[Records from a data collection]
>> BEGIN
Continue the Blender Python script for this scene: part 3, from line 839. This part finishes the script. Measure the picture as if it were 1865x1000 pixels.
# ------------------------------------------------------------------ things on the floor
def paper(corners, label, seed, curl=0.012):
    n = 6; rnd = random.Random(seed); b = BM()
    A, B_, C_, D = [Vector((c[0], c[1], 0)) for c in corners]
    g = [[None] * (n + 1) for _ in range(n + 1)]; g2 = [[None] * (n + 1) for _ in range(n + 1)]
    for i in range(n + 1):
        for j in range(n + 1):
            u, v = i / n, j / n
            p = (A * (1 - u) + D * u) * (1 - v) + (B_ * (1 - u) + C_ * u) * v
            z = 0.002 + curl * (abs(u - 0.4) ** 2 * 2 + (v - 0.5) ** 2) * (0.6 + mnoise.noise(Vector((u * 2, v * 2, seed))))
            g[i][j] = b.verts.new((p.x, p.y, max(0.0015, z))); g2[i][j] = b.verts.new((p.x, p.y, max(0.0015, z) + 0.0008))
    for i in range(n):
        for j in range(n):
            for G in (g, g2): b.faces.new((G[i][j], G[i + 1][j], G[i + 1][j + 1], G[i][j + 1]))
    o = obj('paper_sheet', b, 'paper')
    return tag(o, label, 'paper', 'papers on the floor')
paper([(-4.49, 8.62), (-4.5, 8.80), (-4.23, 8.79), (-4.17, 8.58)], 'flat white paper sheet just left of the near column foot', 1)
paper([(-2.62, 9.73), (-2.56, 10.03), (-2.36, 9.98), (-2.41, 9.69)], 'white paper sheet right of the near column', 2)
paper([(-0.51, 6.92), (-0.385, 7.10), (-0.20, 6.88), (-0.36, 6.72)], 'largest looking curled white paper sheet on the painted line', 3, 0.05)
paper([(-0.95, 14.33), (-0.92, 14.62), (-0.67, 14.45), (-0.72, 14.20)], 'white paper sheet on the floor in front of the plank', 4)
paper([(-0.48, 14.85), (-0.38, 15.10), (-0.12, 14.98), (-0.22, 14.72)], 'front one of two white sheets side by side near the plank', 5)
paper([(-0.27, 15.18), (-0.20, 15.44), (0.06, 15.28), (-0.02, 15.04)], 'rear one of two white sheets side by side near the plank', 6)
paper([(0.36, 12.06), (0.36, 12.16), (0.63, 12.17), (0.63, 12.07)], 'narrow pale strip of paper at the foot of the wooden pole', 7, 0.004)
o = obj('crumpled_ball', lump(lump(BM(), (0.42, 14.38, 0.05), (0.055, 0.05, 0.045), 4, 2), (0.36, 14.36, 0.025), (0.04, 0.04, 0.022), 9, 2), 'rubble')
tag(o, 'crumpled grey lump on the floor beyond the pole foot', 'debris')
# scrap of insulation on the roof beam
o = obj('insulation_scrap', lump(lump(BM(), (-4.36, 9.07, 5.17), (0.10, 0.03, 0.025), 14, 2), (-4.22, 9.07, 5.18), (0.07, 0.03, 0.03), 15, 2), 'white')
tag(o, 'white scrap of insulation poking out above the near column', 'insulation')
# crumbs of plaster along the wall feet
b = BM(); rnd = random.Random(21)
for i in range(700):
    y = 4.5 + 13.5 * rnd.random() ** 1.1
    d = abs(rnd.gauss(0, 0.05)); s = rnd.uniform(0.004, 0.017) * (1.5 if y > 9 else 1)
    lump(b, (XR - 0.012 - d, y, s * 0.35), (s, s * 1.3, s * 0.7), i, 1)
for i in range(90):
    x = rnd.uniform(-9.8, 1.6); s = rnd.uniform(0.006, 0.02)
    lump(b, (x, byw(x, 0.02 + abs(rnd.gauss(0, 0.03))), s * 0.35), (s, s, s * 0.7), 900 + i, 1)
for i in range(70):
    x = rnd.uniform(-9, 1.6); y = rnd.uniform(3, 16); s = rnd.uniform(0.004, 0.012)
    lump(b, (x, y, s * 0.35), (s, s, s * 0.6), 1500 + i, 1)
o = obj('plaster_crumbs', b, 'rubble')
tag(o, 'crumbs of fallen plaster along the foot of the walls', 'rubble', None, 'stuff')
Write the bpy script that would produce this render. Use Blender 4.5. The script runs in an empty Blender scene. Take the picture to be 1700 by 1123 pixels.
>> END
#### SET PROBLEM:
Every entry must be quoted exactly as it appears above.

#### EXERCISE ANSWER:
Continue the Blender Python script for this scene: part 3, from line 839. This part finishes the script. Measure the picture as if it were 1865x1000 pixels.
# ------------------------------------------------------------------ things on the floor
def paper(corners, label, seed, curl=0.012):
    n = 6; rnd = random.Random(seed); b = BM()
    A, B_, C_, D = [Vector((c[0], c[1], 0)) for c in corners]
    g = [[None] * (n + 1) for _ in range(n + 1)]; g2 = [[None] * (n + 1) for _ in range(n + 1)]
    for i in range(n + 1):
        for j in range(n + 1):
            u, v = i / n, j / n
            p = (A * (1 - u) + D * u) * (1 - v) + (B_ * (1 - u) + C_ * u) * v
            z = 0.002 + curl * (abs(u - 0.4) ** 2 * 2 + (v - 0.5) ** 2) * (0.6 + mnoise.noise(Vector((u * 2, v * 2, seed))))
            g[i][j] = b.verts.new((p.x, p.y, max(0.0015, z))); g2[i][j] = b.verts.new((p.x, p.y, max(0.0015, z) + 0.0008))
    for i in range(n):
        for j in range(n):
            for G in (g, g2): b.faces.new((G[i][j], G[i + 1][j], G[i + 1][j + 1], G[i][j + 1]))
    o = obj('paper_sheet', b, 'paper')
    return tag(o, label, 'paper', 'papers on the floor')
paper([(-4.49, 8.62), (-4.5, 8.80), (-4.23, 8.79), (-4.17, 8.58)], 'flat white paper sheet just left of the near column foot', 1)
paper([(-2.62, 9.73), (-2.56, 10.03), (-2.36, 9.98), (-2.41, 9.69)], 'white paper sheet right of the near column', 2)
paper([(-0.51, 6.92), (-0.385, 7.10), (-0.20, 6.88), (-0.36, 6.72)], 'largest looking curled white paper sheet on the painted line', 3, 0.05)
paper([(-0.95, 14.33), (-0.92, 14.62), (-0.67, 14.45), (-0.72, 14.20)], 'white paper sheet on the floor in front of the plank', 4)
paper([(-0.48, 14.85), (-0.38, 15.10), (-0.12, 14.98), (-0.22, 14.72)], 'front one of two white sheets side by side near the plank', 5)
paper([(-0.27, 15.18), (-0.20, 15.44), (0.06, 15.28), (-0.02, 15.04)], 'rear one of two white sheets side by side near the plank', 6)
paper([(0.36, 12.06), (0.36, 12.16), (0.63, 12.17), (0.63, 12.07)], 'narrow pale strip of paper at the foot of the wooden pole', 7, 0.004)
o = obj('crumpled_ball', lump(lump(BM(), (0.42, 14.38, 0.05), (0.055, 0.05, 0.045), 4, 2), (0.36, 14.36, 0.025), (0.04, 0.04, 0.022), 9, 2), 'rubble')
tag(o, 'crumpled grey lump on the floor beyond the pole foot', 'debris')
# scrap of insulation on the roof beam
o = obj('insulation_scrap', lump(lump(BM(), (-4.36, 9.07, 5.17), (0.10, 0.03, 0.025), 14, 2), (-4.22, 9.07, 5.18), (0.07, 0.03, 0.03), 15, 2), 'white')
tag(o, 'white scrap of insulation poking out above the near column', 'insulation')
# crumbs of plaster along the wall feet
b = BM(); rnd = random.Random(21)
for i in range(700):
    y = 4.5 + 13.5 * rnd.random() ** 1.1
    d = abs(rnd.gauss(0, 0.05)); s = rnd.uniform(0.004, 0.017) * (1.5 if y > 9 else 1)
    lump(b, (XR - 0.012 - d, y, s * 0.35), (s, s * 1.3, s * 0.7), i, 1)
for i in range(90):
    x = rnd.uniform(-9.8, 1.6); s = rnd.uniform(0.006, 0.02)
    lump(b, (x, byw(x, 0.02 + abs(rnd.gauss(0, 0.03))), s * 0.35), (s, s, s * 0.7), 900 + i, 1)
for i in range(70):
    x = rnd.uniform(-9, 1.6); y = rnd.uniform(3, 16); s = rnd.uniform(0.004, 0.012)
    lump(b, (x, y, s * 0.35), (s, s, s * 0.6), 1500 + i, 1)
o = obj('plaster_crumbs', b, 'rubble')
tag(o, 'crumbs of fallen plaster along the foot of the walls', 'rubble', None, 'stuff')
Write the bpy script that would produce this render. Use Blender 4.5. The script runs in an empty Blender scene. Take the picture to be 1700 by 1123 pixels.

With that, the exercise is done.